India buys gold from the IMF

India buys gold from the IMF

FT.com Published: November 3 2009 09:18 | Last updated: November 3 2009 16:00

Most investors make a virtue of diversification. But when the asset holder is a central bank, and the assets in question are US Treasuries, few like to shout about it. Tuesday’s curt announcement from India’s Reserve Bank that it was swapping $6.7bn of dollars for 200 tonnes of gold from the IMF’s vaults did not mention the D-word. The exercise was described simply as “reserves management.” Move along, nothing to see.

True, this is modest, in the context of a $286bn foreign exchange pool, Asia’s fourth-largest. It raises the share of gold from 3.6 per cent of reserves to just over 6 per cent. And it is opportunistic, as much as strategic. After years of net selling, other central banks have started to sit on their bullion. GFMS, a precious metals consultancy, forecasts net sales of just 50 tonnes this year – the lowest total since 1988. The IMF, which announced plans to offload 403 tonnes in September, is the only big seller around.

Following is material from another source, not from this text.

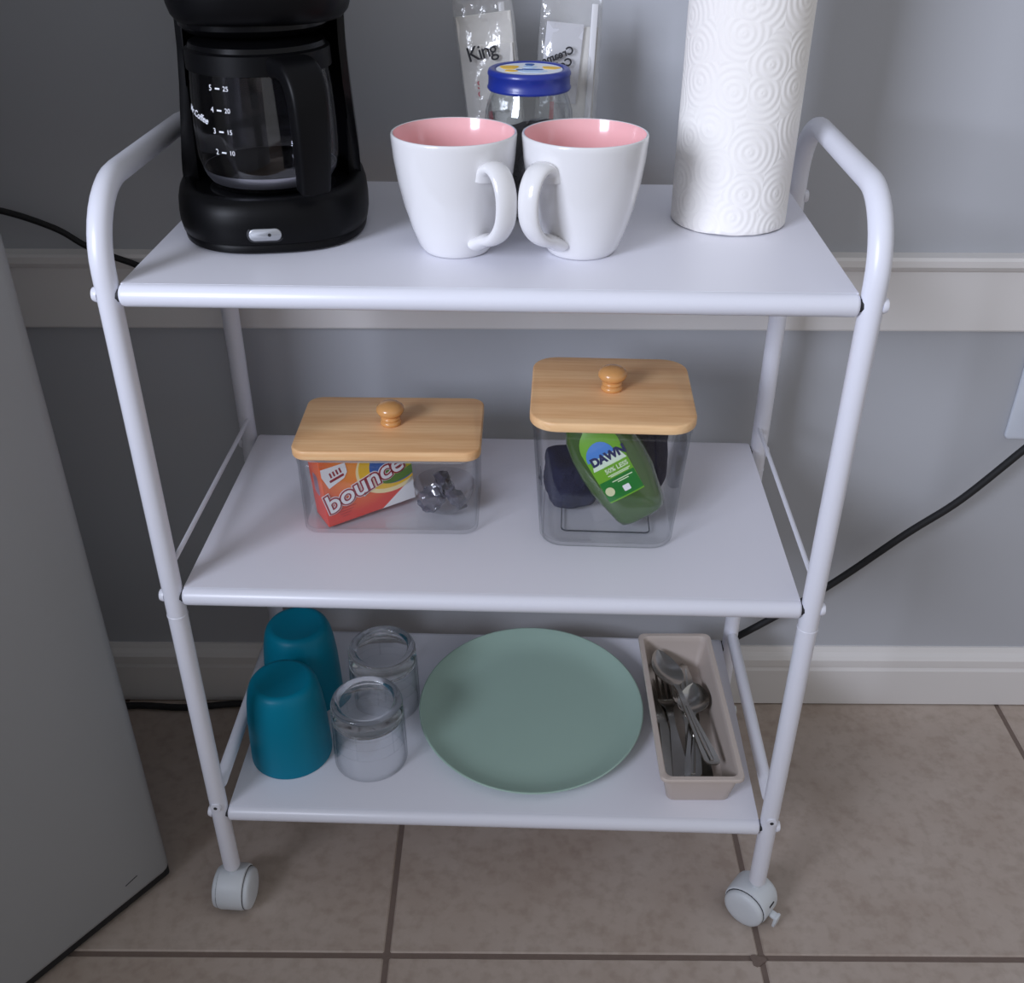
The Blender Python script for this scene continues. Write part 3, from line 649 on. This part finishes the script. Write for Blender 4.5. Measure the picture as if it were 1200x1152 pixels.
# dish soap bottle
A_ = Vector((-.52, .26, .81)).normalized(); W_ = Vector((.84, 0, .53)); W_ = (W_-A_*W_.dot(A_)).normalized(); Nn = A_.cross(W_)
bt = thing('soap_bottle', (0, 0, 0), 0, 'green dish soap bottle leaning inside the tall bin', 'bottle')
bt.matrix_world = Matrix.Translation((.1500, .1080, T2+.0215)) @ Matrix((W_, Nn, A_)).transposed().to_4x4()
bt.rotation_mode = 'XYZ'
lv = [(.0, .020, .013), (.002, .0240, .0155), (.008, .0265, .0175), (.020, .0290, .0190), (.045, .0345, .0205), (.065, .0355, .0205), (.085, .0345, .0195), (.102, .0310, .0175), (.113, .0255, .0150), (.120, .0180, .0125), (.126, .0110, .0108)]
def bot(z):
    for (a, w1, d1), (b, w2, d2) in zip(lv, lv[1:]):
        if z <= b:
            q = (z-a)/(b-a); return w1+(w2-w1)*q, d1+(d2-d1)*q
    return lv[-1][1:]
def ssec(a, b, z, e=3.0, n=40): return [(x, y, z) for x, y in sell(a, b, b, e, n)]
mk('bottle_body', loft([ssec(a, b, z) for z, a, b in lv]), MDAWN, bt, ang=50)
mk('cap', lathe([(0, .1255), (.0112, .1255), (.0112, .1305), (.0105, .1320), (0, .1322)], 28), mat('white_cap', srgb(225, 228, 232), .4), bt)
def onb(h):
    def fn(v):
        a, b = bot(v.y); e = 3.0; q = min(.999, abs(v.x)/a); y = -b*(1-q**e)**(1/e)
        return (v.x, y-h-v.z, v.y)
    return fn
def label(poly_fn, z0, z1, h, nzv=16, nx=14):
    V, F = [], []
    for i in range(nzv+1):
        z = z0+(z1-z0)*i/nzv; xl, xr = poly_fn((z-z0)/(z1-z0))
        for j in range(nx+1): V.append(Vector((xl+(xr-xl)*j/nx, z, 0)))
    for i in range(nzv):
        for j in range(nx): a = i*(nx+1)+j; F.append([a, a+1, a+nx+2, a+nx+1])
    return warp((V, F), onb(h))
def wl(t): hw = .0205-.003*(1-t)*.5 if t < .7 else .0205*max(.30, math.sqrt(max(0, 1-((t-.7)/.3)**2)))**.8; return (-hw, hw)
mk('front_label', label(wl, .030, .106, .0004), MLAB1, bt)
mk('lower_label', label(lambda t: (-.019, .019) if t < .9 else (-.0190, .0190), .0315, .053, .0006), MLAB2, bt)
mk('blue_sunburst_print', label(lambda t: (-.0165*math.sqrt(max(.02, 1-t*t))-.002, .0135*math.sqrt(max(.02, 1-t*t))-.002), .076, .092, .0007), mat('blue_wash_print', srgb(70, 130, 206), .4), bt)
mk('white_glow_print', label(lambda t: (-.0175+.004*t, .019-.004*t), .066, .077, .0008), mat('white_green_print', srgb(214, 232, 210), .4), bt)
mk('brand_lettering', warp(mv(text('DAWN', .0118, bold=.0006, space=.95), .003, .0745, 0), onb(.0011)), mat('navy_print', srgb(22, 30, 84), .4), bt, False)
mk('white_lettering', join(warp(mv(text('50% LESS', .0064, bold=.0002), .005, .0610, 0), onb(.0011)), *[warp(mv(box(-hw_, hw_, -.0005, .0005, 0, .0001), .005, z_, 0), onb(.0011)) for hw_, z_ in ((.011, .0668), (.012, .0562), (.010, .0548), (.011, .0495), (.006, .0475))]), mat('pale_green_print', srgb(210, 232, 190), .4), bt, False)
mk('cream_dot_print', warp(tf(prism([(.0048*cos(2*pi*k/20), .0048*sin(2*pi*k/20)) for k in range(20)], 0, .0001), Matrix.Translation((-.0130, .0415, 0))), onb(.0009)), mat('cream_dot', srgb(212, 216, 170), .4), bt, False)
mk('size_badge_print', warp(mv(prism(rrect(.0036, .0032, .0008, 2), 0, .0001), .004, .0385, 0), onb(.0009)), MPW, bt, False)
# navy cloths
def cloth(name, loc, rz, dims, seed, m, label, amp=.22, ex=3.2):
    bm = bmesh.new(); bmesh.ops.create_icosphere(bm, subdivisions=5, radius=1)
    for v in bm.verts:
        q = v.co.normalized(); k = (abs(q.x)**ex+abs(q.y)**ex+abs(q.z)**ex)**(-1/ex)
        p = q*k
        fold = 1+amp*nz(p, 1.3, seed)+amp*.5*abs(nz(p, 3.2, seed+4))-amp*.25
        v.co = Vector((p.x*dims[0]*fold, p.y*dims[1]*fold, p.z*dims[2]*(1+amp*.6*nz(p, 1.5, seed+9))))
    zmin = min(v.co.z for v in bm.verts)
    for v in bm.verts: v.co.z -= zmin
    o = mk(name, frombm(bm), m, None, ang=180); o.location = loc; o.rotation_euler = (0, 0, radians(rz))
    return tag(o, label, 'cloth')
cloth('folded_cloth', (.0760, .163, T2+.0045), 10, (.025, .031, .0265), 2, MNAVY, 'dark navy cloth folded low at the left of the tall bin', .12, 4.5)
cloth('crumpled_cloth', (.1530, .1770, T2+.0045), -6, (.026, .0185, .0620), 8, MNAVY2, 'dark navy cloth crumpled upright behind the green soap bottle', .16, 3.5)

# ------------------------------------------------------------ bottom shelf: cups, tumblers, plate, cutlery tray
def teal(x, y, label):
    t = mk('plastic_cup', lathe([(.0435, .001), (.0445, 0), (.0458, .0005), (.0460, .004), (.0452, .030), (.0440, .060), (.0418, .082), (.0392, .097), (.0365, .1045), (.0335, .1085), (.0300, .1095), (.0280, .1094), (.0270, .1090), (0, .1089), (0, .1055), (.029, .1055), (.036, .098), (.040, .080), (.0425, .050), (.0435, .001)], 64), MTEAL, None, ang=40)
    t.location = (x, y, T3+.0003); return tag(t, label, 'cup', 'upturned teal cups')
teal(-.2365, .0835, 'teal plastic cup upside down, the one nearer the front edge')
teal(-.2400, .1790, 'teal plastic cup upside down, the one farther back by the wall')
def tumbler(x, y, rz, label):
    t = thing('glass_tumbler', (x, y, T3+.0003), rz, label, 'glass', 'upturned glass tumblers')
    wall = [(.0395, 0), (.0412, 0), (.0418, .001), (.0416, .02), (.0410, .05), (.0406, .066)]
    inn = [(.0376, .066), (.0380, .045), (.0388, .02), (.0395, .001)]
    mk('glass_wall', lathe(wall+inn+[(.0395, 0)], 72), MTUMB, t, ang=50)
    mk('thick_base', lathe([(0, .0685), (.026, .0680), (.034, .0655), (.0374, .0645), (.0405, .0648), (.0404, .074), (.0400, .083), (.0385, .0868), (.0360, .0880), (.0330, .0875), (.0310, .0855), (.0300, .0835), (0, .0825)], 72), MGLS, t, ang=50)
    # raised window-pane lines moulded into the wall
    for z in (.033, .049, .062):
        mk('moulded_ring', lathe([(.0409, z-.0010), (.0417, z-.0004), (.0417, z+.0004), (.0409, z+.0010), (.0405, z)][:4], 64), MTUMB, t)
    for k in range(6):
        a = 2*pi*k/6+.35
        mk('moulded_rib', tube([((.0413)*cos(a), .0413*sin(a), .033), (.0406*cos(a), .0406*sin(a), .064)], .0009, 6), MTUMB, t)
    return t
tumbler(-.1435, .0785, 0, 'clear glass tumbler upside down, the one nearer the front edge')
tumbler(-.1385, .1680, 25, 'clear glass tumbler upside down, the one farther back by the wall')
pl = thing('dinner_plate', (.0398, .1475, T3+.0003), 0, 'round sage green dinner plate on the bottom shelf', 'plate')
pl.rotation_euler = (radians(2.6), 0, 0); pl.location.z += .0042
pr = [(0, .002), (.085, .002), (.088, .0), (.092, .0004), (.104, .0035), (.115, .0075), (.126, .0125), (.1325, .0155), (.1338, .0166), (.1335, .0174), (.1322, .0177), (.1308, .0168), (.126, .0143), (.118, .0098), (.108, .0064), (.096, .0050), (.085, .0046), (.040, .0044), (0, .0043)]
mk('plate_body', lathe(pr, 96), MSAGE, pl, ang=60)
# tray
ty = thing('cutlery_tray', (.2225, .1330, T3+.0003), 1.8, 'taupe plastic cutlery tray on the bottom shelf, right of the plate', 'tray')
def zr_(hx, hy, z, rr=.008): return [(x, y, z) for x, y in rrect(hx, hy, rr, 5)]
rg = [zr_(.0335, .1085, 0), zr_(.0345, .1095, .0012), zr_(.0405, .1165, .036), zr_(.0408, .1168, .0395), zr_(.0448, .1208, .0398), zr_(.0455, .1215, .0410), zr_(.0455, .1215, .0440), zr_(.0448, .1208, .0452), zr_(.0400, .1160, .0452), zr_(.0390, .1150, .0440), zr_(.0385, .1145, .036), zr_(.0325, .1075, .0035, .006), zr_(.031, .106, .0025, .005)]
mk('tray_body', loft(rg), MTRAY, ty, ang=45)

def sweepw(stations, th=.0016, nu=8):
    """stations: (s, halfwidth, z, dish): s along x; returns a closed strip"""
    rings = []
    for s, hw, z, dish in stations:
        top = [(s, hw*(2*k/nu-1), z+dish*((2*k/nu-1)**2-1)+th/2) for k in range(nu+1)]
        bot_ = [(s, hw*(1-2*k/nu), z+dish*((1-2*k/nu)**2-1)-th/2) for k in range(nu+1)]
        rings.append(top+bot_)
    return loft(rings)
def place(name, g, a, b, roll, label, cat, group, extra=None):
    """put a piece of flatware with its handle end at a and its tip towards b"""
    A = Vector(a); B = Vector(b); xa = (B-A).normalized(); up = Vector((0, 0, 1)); ya = up.cross(xa).normalized(); za = xa.cross(ya)
    M = Matrix((xa, ya, za)).transposed().to_4x4(); M = Matrix.Translation(A) @ M @ Matrix.Rotation(radians(roll), 4, 'X')
    t = thing(name, A, 0, label, cat, group); t.matrix_world = M; t.rotation_mode = 'XYZ'
    return t
def spoon(a, b, roll, label, L=.195):
    t = place('spoon', None, a, b, roll, label, 'spoon', 'spoons in the cutlery tray')
    hl = L*.68
    st = [(0, .0045, 0, 0), (.002, .0080, 0, .0003), (.006, .0098, 0, .0006), (.02, .0096, .0004, .0006), (.05, .0070, .001, .0004), (.09, .0042, .002, 0), (hl-.015, .0030, .003, 0), (hl-.002, .0034, .001, 0)]
    mk('handle', sweepw(st), MSTEEL, t, ang=50)
    mk('handle_ridge', sweepw([(.006, .0022, .0012, .0006), (.03, .0030, .0013, .0006), (.07, .0016, .0022, .0004), (hl-.04, .0008, .0030, 0)], .001, 6), MSTEEL, t)
    bl_ = L-hl; st = []
    for k in range(15):
        q = k/14; wq = max(.03, (sin(pi*(q**.85)))**.6); hw = .0205*wq*(1-.12*q)
        st.append((hl-.004+q*(bl_+.004), max(hw, .0034 if k == 0 else .001), .001-.0010*sin(pi*q)-.0, .0075*sin(pi*min(1, q*.95+.02))))
    mk('bowl', sweepw(st, .0014, 12), MSTEEL, t, ang=60)
    return t
def fork(a, b, roll, label, L=.185):
    t = place('fork', None, a, b, roll, label, 'fork', 'forks in the cutlery tray')
    hl = L*.66
    mk('handle', sweepw([(0, .0045, 0, 0), (.004, .0095, 0, .0005), (.02, .0095, .0004, .0005), (.06, .0062, .001, .0003), (hl-.03, .0032, .002, 0), (hl, .0045, .001, 0), (hl+.010, .0098, -.001, .0008), (hl+.018, .0112, -.002, .001)]), MSTEEL, t, ang=50)
    for k in range(4):
        y = (k-1.5)*.0062
        g = sweepw([(hl+.016, .0021, -.002, 0), (hl+.035, .0016, -.002, 0), (L-.004, .0013, .003, 0), (L, .0006, .0045, 0)], .0014, 2)
        mk('tine', mv(g, 0, y, 0), MSTEEL, t)
    return t
def knife(a, b, roll, label, L=.205):
    t = place('knife', None, a, b, roll, label, 'knife', 'knives in the cutlery tray')
    mk('handle', sweepw([(0, .005, 0, 0), (.004, .0085, 0, .0004), (.03, .0085, 0, .0004), (.08, .0065, 0, .0003), (.10, .0055, 0, 0)], .0034), MSTEEL, t, ang=50)
    mk('blade', mv(sweepw([(.098, .0052, 0, 0), (.105, .0075, 0, 0), (.15, .0092, 0, 0), (.18, .0088, 0, 0), (L-.006, .006, 0, 0), (L, .001, 0, 0)], .0012, 4), 0, .001, 0), MSTEEL, t, ang=40)
    return t
z0 = T3
knife((.2010, .0350, z0+.0060), (.1950, .235, z0+.0075), 6, 'steel knife lying along the left wall of the cutlery tray')
fork((.2115, .0340, z0+.0075), (.2035, .235, z0+.0125), -4, 'steel fork lying left in the tray, tines under the big spoon bowl')
fork((.2265, .0345, z0+.0080), (.2225, .230, z0+.0140), 5, 'steel fork lying in the middle of the cutlery tray')
knife((.2380, .0350, z0+.0065), (.2320, .235, z0+.0075), -5, 'steel knife lying on the tray floor at the right')
spoon((.2215, .0420, z0+.0150), (.2400, .200, z0+.0190), -16, 'steel spoon lower in the tray, its bowl near the right wall', .150)
spoon((.2440, .0500, z0+.0290), (.2005, .222, z0+.0335), 14, 'large steel spoon lying diagonally on top of the other cutlery', .190)

# ------------------------------------------------------------ power cord on the wall and floor
cp = [(.6505, .3445, .474), (.6480, .334, .462), (.6254, .329, .4405), (.5663, .329, .3665), (.5086, .328, .3135), (.4205, .326, .2270), (.3184, .322, .1475), (.25, .318, .105), (.12, .316, .045), (0, .316, .014), (-.15, .315, .006), (-.30, .316, .0055), (-.3774, .3165, .0055), (-.4533, .3060, .0055), (-.5351, .3070, .0055), (-.60, .290, .0055), (-.64, .272, .006)]
co = thing('power_cord', (.6505, .34, 0), 0, 'long black power cord hanging along the wall behind the cart', 'cord')
mk('cable', mv(tube(catmull(cp, 8), .0047, 10), -.6505, -.34, 0), MGASK, co, ang=80)
mk('plug', mv(box(-.012, .012, -.020, 0, -.012, .012, .004), 0, .002, .4775), MGASK, co)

But the exchange is telling nonetheless. Since a balance of payments shock in the early 90s, the RBI had been steadily offloading its gold. The reversal of that trend burnishes the yellow metal’s ’ credentials as the ultimate reserve currency. The decline in the dollar, down 15 per cent since March against six major currencies, is neatly mirrored by a 15 per cent rise in gold. RBI governor Duvvuri Subbarao may have asked himself a simple question: will the supply of gold rise as fast as the supply of dollar assets? Answer: almost certainly not.

The unmasking of a new, deep-pocketed buyer took the gold market by surprise, pushing spot prices to within a whisker of the record nominal high of last month. But for the RBI, the push from the dollar was probably stronger than the pull from gold.

BACKGROUND NEWS

The International Monetary Fund has sold 200 metric tonnes of gold to India’s central bank, making $6.7bn which it will use to shore up its long-term finances and subsidise loans to poor ountries.

India’s central bank is the first to buy from the IMF since the Fund put 403.3 tonnes of its stockpile up for sale in September.

The IMF made more money than it initially expected, selling the metal to the Reserve Bank of India gradually over the past two weeks at an average market price of around $1,045 an ounce.